Another front-page story in many British papers Wednesday was Mike Tyson facing a probable ban from entering Britain because of his rape conviction in the United States. The former world heavyweight boxing champion is due to fly to Britain Sunday to begin training for a Jan. 29 sellout bout against Julius Francis, the British heavyweight champion. But immigration rules refuse entry to anyone who has committed a crime punishable in Britain by a jail term of 12 months or more. “The immigration rules do allow criminals to be allowed into the country on compassionate grounds, but immigration sources said that would not apply to a desire to fight Francis,” the Times of London said plausibly.

The  Jerusalem Post said Wednesday in an editorial that the libel action, which began Tuesday in London, by historian David Irving against Professor Deborah Lipstadt of Atlanta’s Emory University and her British publishers, Penguin Books, “may end up being as important for this generation as the trial of Adolf Eichmann was nearly 40 years ago.” Irving is suing Lipstadt for calling him one of the world’s most prominent and dangerous “Holocaust deniers.” Conducting his own case in court, Irving denied being a Holocaust denier, which he said was “like being called a wife-beater or a paedophile.” He said that because of Lipstadt’s accusations against him in her latest book—Denying the Holocaust: The Growing Assault on Truth and Memory—he had seen “one fearful publisher after another falling away from me, declining to reprint my works, refusing to accept new commissions and turning their backs on me when I approach.”

Still, Irving reiterated one of his most controversial claims—that the gas chamber shown to tourists at Auschwitz is a fake built by the Poles after the war—and said that the defense’s expert witnesses would confirm this, “though perhaps the admission will have to be bludgeoned out of them.” The Jerusalem Post said, “The British court’s decision will have a major impact in the fight against the Holocaust deniers. For the sake of future generations, it is imperative that control of the past not be granted to those who would rather live in an Orwellian world of totalitarianism and antisemitism, instead of one devoted to the truth.”

The merger of AOL with Time Warner was a major story across the world Wednesday, with Wednesday’s Financial Times of London fronting a $30 billion fall in the combined stock market value of the two companies “as Monday’s euphoria over news of the world’s biggest merger gave way to a notable hang-over.” In its lead story Thursday, the  Sydney Morning Herald said that market doubts about the ability of new media companies to merge successfully with old ones were partly attributed to a reported statement by Rupert Murdoch that he wasn’t interested in merging with an Internet player.
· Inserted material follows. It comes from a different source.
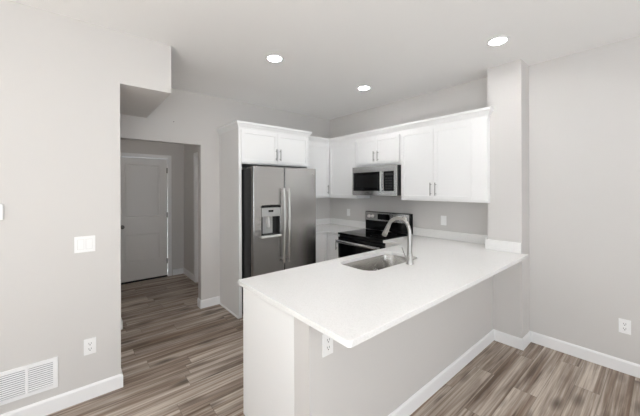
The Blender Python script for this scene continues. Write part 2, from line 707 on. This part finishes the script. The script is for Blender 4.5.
# ------------------------------------------------------------------ cabinets
def shaker(name, x0, x1, z0, z1, parent, stile=0.056, th=0.02):
    t = bmesh.new()
    bmesh.ops.create_cube(t, size=1)
    bmesh.ops.scale(t, vec=(x1 - x0, th, z1 - z0), verts=t.verts)
    bmesh.ops.translate(t, vec=((x0 + x1) / 2, -th / 2, (z0 + z1) / 2), verts=t.verts)
    t.faces.ensure_lookup_table()
    f = min(t.faces, key=lambda q: q.calc_center_median().y)
    bmesh.ops.inset_individual(t, faces=[f], thickness=stile, depth=0)
    bmesh.ops.inset_individual(t, faces=[f], thickness=0.003, depth=-0.007)
    eds = [e for e in t.edges if all(abs(v.co.y + th) < 1e-6 for v in e.verts)]
    m = MB()
    m.add(t)
    return m.build(name, M['cab'], parent, smooth=20)


def pull(x, z0, z1, parent, horiz=False):
    """bar pull, on the front of a 20 mm door"""
    m = MB()
    y = -0.02
    if not horiz:
        m.tube([(x, y - 0.028, z0), (x, y - 0.028, z1)], 0.006, 12)
        for z in (z0 + 0.022, z1 - 0.022):
            m.tube([(x, y, z), (x, y - 0.028, z)], 0.0045, 10)
    else:
        m.tube([(z0, y - 0.028, x), (z1, y - 0.028, x)], 0.006, 12)
        for q in (z0 + 0.022, z1 - 0.022):
            m.tube([(q, y, x), (q, y - 0.028, x)], 0.0045, 10)
    return m.build('handle', M['handle'], parent)


FX0, FX1, FY = 1.4953, 2.546, 3.2652
UZ0, UZ1 = 1.39, 2.275
UX = 3.207                    # carcass front of the right-wall uppers
UY = YF - 0.30                # carcass front of the back-wall upper
GW = 'white wall cabinets'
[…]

In Canada, the Toronto Star saw the merger as a cultural threat. “What we can do to protect our culture from this onslaught is still unclear,” it said in an editorial. “What’s worse … we aren’t even thinking about the big American picture converging on us.” A Times of India editorial said, “For countries like India, which value not just their cultural independence but their right to an independent point of view on international political and economic issues, the AOL-Time Warner merger is grim news. The dissemination of information is far too important a business to fall into the hands of foreign monopolies with pockets so deep they could swallow the Bombay Stock Exchange’s combined market capitalisation and still have space for more.”

The Guardian of London continued its campaign Wednesday against the execution of juvenile criminals in the United States, after Chris Thomas, who committed murder at 17, was killed by lethal injection in Virginia Tuesday. Virginia Gov. Jim Gilmore rejected a last-minute petition for a stay of execution. The newspaper said that “aside from the US, only four other countries currently allow the execution of juvenile offenders—Iran, Nigeria, Pakistan and Saudi Arabia. Yemen, the only other nation to have carried out an execution of this type since 1990, has subsequently abolished the practice, as has China.”